◆ Source data
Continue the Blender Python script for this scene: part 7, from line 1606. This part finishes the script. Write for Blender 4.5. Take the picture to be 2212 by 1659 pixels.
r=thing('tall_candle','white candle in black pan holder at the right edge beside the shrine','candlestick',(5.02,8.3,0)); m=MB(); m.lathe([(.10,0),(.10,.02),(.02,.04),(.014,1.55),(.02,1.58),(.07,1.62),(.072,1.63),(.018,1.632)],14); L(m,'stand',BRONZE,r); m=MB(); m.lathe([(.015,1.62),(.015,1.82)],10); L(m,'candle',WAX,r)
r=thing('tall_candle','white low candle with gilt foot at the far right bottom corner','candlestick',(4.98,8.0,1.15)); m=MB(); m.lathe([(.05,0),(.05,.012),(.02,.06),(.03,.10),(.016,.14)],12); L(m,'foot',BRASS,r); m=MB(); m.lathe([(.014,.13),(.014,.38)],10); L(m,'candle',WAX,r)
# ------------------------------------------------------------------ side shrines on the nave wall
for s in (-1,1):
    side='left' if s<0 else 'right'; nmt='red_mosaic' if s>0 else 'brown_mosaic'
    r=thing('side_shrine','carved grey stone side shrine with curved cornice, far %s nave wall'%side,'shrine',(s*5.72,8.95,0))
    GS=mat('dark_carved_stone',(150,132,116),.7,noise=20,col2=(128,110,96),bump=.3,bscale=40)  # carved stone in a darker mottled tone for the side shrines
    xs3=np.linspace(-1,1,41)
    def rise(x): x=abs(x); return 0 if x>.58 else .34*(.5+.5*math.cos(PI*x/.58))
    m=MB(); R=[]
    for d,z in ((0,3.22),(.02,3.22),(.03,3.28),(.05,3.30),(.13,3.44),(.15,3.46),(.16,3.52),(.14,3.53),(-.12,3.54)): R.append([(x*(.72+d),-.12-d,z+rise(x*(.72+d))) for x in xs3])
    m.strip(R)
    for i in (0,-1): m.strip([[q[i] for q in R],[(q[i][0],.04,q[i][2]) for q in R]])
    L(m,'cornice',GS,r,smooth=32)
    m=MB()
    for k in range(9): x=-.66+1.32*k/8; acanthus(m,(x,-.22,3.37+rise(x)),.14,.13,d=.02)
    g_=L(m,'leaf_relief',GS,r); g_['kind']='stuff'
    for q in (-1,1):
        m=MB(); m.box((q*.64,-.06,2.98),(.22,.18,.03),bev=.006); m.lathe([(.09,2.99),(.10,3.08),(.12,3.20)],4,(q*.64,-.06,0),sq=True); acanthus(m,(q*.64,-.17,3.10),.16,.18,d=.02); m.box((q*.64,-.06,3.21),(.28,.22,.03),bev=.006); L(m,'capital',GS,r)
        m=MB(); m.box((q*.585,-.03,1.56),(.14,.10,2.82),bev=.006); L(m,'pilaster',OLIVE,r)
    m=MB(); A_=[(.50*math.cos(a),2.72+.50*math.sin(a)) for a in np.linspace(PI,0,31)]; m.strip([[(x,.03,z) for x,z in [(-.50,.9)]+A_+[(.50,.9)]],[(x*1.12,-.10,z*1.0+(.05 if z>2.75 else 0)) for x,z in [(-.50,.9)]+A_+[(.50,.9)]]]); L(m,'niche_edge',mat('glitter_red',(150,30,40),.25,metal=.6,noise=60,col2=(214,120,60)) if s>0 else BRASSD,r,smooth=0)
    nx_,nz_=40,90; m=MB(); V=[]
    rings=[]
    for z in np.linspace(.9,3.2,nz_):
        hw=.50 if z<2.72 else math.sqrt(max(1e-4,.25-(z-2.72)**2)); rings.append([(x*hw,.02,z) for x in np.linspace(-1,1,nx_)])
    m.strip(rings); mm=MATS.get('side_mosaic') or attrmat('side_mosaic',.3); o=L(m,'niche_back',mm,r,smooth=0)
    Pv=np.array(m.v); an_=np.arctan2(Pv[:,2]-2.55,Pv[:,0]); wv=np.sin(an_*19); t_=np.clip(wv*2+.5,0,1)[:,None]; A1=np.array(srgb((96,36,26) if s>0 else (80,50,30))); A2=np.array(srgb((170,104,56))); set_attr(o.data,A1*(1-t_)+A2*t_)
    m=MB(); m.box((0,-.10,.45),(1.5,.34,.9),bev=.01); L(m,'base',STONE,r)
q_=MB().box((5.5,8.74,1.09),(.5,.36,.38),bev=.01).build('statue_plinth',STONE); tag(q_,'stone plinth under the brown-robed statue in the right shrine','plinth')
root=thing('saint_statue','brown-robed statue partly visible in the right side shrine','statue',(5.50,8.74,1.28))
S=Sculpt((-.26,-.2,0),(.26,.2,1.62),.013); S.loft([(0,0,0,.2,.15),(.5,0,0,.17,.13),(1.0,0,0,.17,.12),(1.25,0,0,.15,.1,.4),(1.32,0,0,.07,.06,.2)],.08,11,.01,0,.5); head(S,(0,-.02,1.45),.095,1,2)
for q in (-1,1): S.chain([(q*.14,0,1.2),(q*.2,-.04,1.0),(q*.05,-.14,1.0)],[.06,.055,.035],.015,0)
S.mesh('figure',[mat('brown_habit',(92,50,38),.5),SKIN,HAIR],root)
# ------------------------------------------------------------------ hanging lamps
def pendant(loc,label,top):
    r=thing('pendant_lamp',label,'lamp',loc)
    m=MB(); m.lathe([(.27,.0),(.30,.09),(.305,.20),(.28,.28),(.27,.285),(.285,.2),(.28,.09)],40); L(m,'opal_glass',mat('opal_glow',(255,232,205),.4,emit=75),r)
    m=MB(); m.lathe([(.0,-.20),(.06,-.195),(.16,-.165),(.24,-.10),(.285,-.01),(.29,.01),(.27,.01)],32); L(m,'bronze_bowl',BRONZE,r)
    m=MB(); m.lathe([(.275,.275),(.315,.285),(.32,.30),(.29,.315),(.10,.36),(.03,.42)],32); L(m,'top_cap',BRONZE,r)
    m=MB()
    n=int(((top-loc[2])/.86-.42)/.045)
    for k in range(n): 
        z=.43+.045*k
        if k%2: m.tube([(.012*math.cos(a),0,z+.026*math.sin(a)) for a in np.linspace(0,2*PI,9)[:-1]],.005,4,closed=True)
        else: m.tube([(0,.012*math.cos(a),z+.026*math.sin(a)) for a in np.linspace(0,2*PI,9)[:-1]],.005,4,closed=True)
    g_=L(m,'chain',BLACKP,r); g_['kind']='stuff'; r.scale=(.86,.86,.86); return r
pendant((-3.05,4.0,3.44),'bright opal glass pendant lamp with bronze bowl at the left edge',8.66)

◆ Exercise aim
Please repeat the material above, word for word and in full.

◆ Solution
Continue the Blender Python script for this scene: part 7, from line 1606. This part finishes the script. Write for Blender 4.5. Take the picture to be 2212 by 1659 pixels.
r=thing('tall_candle','white candle in black pan holder at the right edge beside the shrine','candlestick',(5.02,8.3,0)); m=MB(); m.lathe([(.10,0),(.10,.02),(.02,.04),(.014,1.55),(.02,1.58),(.07,1.62),(.072,1.63),(.018,1.632)],14); L(m,'stand',BRONZE,r); m=MB(); m.lathe([(.015,1.62),(.015,1.82)],10); L(m,'candle',WAX,r)
r=thing('tall_candle','white low candle with gilt foot at the far right bottom corner','candlestick',(4.98,8.0,1.15)); m=MB(); m.lathe([(.05,0),(.05,.012),(.02,.06),(.03,.10),(.016,.14)],12); L(m,'foot',BRASS,r); m=MB(); m.lathe([(.014,.13),(.014,.38)],10); L(m,'candle',WAX,r)
# ------------------------------------------------------------------ side shrines on the nave wall
for s in (-1,1):
    side='left' if s<0 else 'right'; nmt='red_mosaic' if s>0 else 'brown_mosaic'
    r=thing('side_shrine','carved grey stone side shrine with curved cornice, far %s nave wall'%side,'shrine',(s*5.72,8.95,0))
    GS=mat('dark_carved_stone',(150,132,116),.7,noise=20,col2=(128,110,96),bump=.3,bscale=40)  # carved stone in a darker mottled tone for the side shrines
    xs3=np.linspace(-1,1,41)
    def rise(x): x=abs(x); return 0 if x>.58 else .34*(.5+.5*math.cos(PI*x/.58))
    m=MB(); R=[]
    for d,z in ((0,3.22),(.02,3.22),(.03,3.28),(.05,3.30),(.13,3.44),(.15,3.46),(.16,3.52),(.14,3.53),(-.12,3.54)): R.append([(x*(.72+d),-.12-d,z+rise(x*(.72+d))) for x in xs3])
    m.strip(R)
    for i in (0,-1): m.strip([[q[i] for q in R],[(q[i][0],.04,q[i][2]) for q in R]])
    L(m,'cornice',GS,r,smooth=32)
    m=MB()
    for k in range(9): x=-.66+1.32*k/8; acanthus(m,(x,-.22,3.37+rise(x)),.14,.13,d=.02)
    g_=L(m,'leaf_relief',GS,r); g_['kind']='stuff'
    for q in (-1,1):
        m=MB(); m.box((q*.64,-.06,2.98),(.22,.18,.03),bev=.006); m.lathe([(.09,2.99),(.10,3.08),(.12,3.20)],4,(q*.64,-.06,0),sq=True); acanthus(m,(q*.64,-.17,3.10),.16,.18,d=.02); m.box((q*.64,-.06,3.21),(.28,.22,.03),bev=.006); L(m,'capital',GS,r)
        m=MB(); m.box((q*.585,-.03,1.56),(.14,.10,2.82),bev=.006); L(m,'pilaster',OLIVE,r)
    m=MB(); A_=[(.50*math.cos(a),2.72+.50*math.sin(a)) for a in np.linspace(PI,0,31)]; m.strip([[(x,.03,z) for x,z in [(-.50,.9)]+A_+[(.50,.9)]],[(x*1.12,-.10,z*1.0+(.05 if z>2.75 else 0)) for x,z in [(-.50,.9)]+A_+[(.50,.9)]]]); L(m,'niche_edge',mat('glitter_red',(150,30,40),.25,metal=.6,noise=60,col2=(214,120,60)) if s>0 else BRASSD,r,smooth=0)
    nx_,nz_=40,90; m=MB(); V=[]
    rings=[]
    for z in np.linspace(.9,3.2,nz_):
        hw=.50 if z<2.72 else math.sqrt(max(1e-4,.25-(z-2.72)**2)); rings.append([(x*hw,.02,z) for x in np.linspace(-1,1,nx_)])
    m.strip(rings); mm=MATS.get('side_mosaic') or attrmat('side_mosaic',.3); o=L(m,'niche_back',mm,r,smooth=0)
    Pv=np.array(m.v); an_=np.arctan2(Pv[:,2]-2.55,Pv[:,0]); wv=np.sin(an_*19); t_=np.clip(wv*2+.5,0,1)[:,None]; A1=np.array(srgb((96,36,26) if s>0 else (80,50,30))); A2=np.array(srgb((170,104,56))); set_attr(o.data,A1*(1-t_)+A2*t_)
    m=MB(); m.box((0,-.10,.45),(1.5,.34,.9),bev=.01); L(m,'base',STONE,r)
q_=MB().box((5.5,8.74,1.09),(.5,.36,.38),bev=.01).build('statue_plinth',STONE); tag(q_,'stone plinth under the brown-robed statue in the right shrine','plinth')
root=thing('saint_statue','brown-robed statue partly visible in the right side shrine','statue',(5.50,8.74,1.28))
S=Sculpt((-.26,-.2,0),(.26,.2,1.62),.013); S.loft([(0,0,0,.2,.15),(.5,0,0,.17,.13),(1.0,0,0,.17,.12),(1.25,0,0,.15,.1,.4),(1.32,0,0,.07,.06,.2)],.08,11,.01,0,.5); head(S,(0,-.02,1.45),.095,1,2)
for q in (-1,1): S.chain([(q*.14,0,1.2),(q*.2,-.04,1.0),(q*.05,-.14,1.0)],[.06,.055,.035],.015,0)
S.mesh('figure',[mat('brown_habit',(92,50,38),.5),SKIN,HAIR],root)
# ------------------------------------------------------------------ hanging lamps
def pendant(loc,label,top):
    r=thing('pendant_lamp',label,'lamp',loc)
    m=MB(); m.lathe([(.27,.0),(.30,.09),(.305,.20),(.28,.28),(.27,.285),(.285,.2),(.28,.09)],40); L(m,'opal_glass',mat('opal_glow',(255,232,205),.4,emit=75),r)
    m=MB(); m.lathe([(.0,-.20),(.06,-.195),(.16,-.165),(.24,-.10),(.285,-.01),(.29,.01),(.27,.01)],32); L(m,'bronze_bowl',BRONZE,r)
    m=MB(); m.lathe([(.275,.275),(.315,.285),(.32,.30),(.29,.315),(.10,.36),(.03,.42)],32); L(m,'top_cap',BRONZE,r)
    m=MB()
    n=int(((top-loc[2])/.86-.42)/.045)
    for k in range(n): 
        z=.43+.045*k
        if k%2: m.tube([(.012*math.cos(a),0,z+.026*math.sin(a)) for a in np.linspace(0,2*PI,9)[:-1]],.005,4,closed=True)
        else: m.tube([(0,.012*math.cos(a),z+.026*math.sin(a)) for a in np.linspace(0,2*PI,9)[:-1]],.005,4,closed=True)
    g_=L(m,'chain',BLACKP,r); g_['kind']='stuff'; r.scale=(.86,.86,.86); return r
pendant((-3.05,4.0,3.44),'bright opal glass pendant lamp with bronze bowl at the left edge',8.66)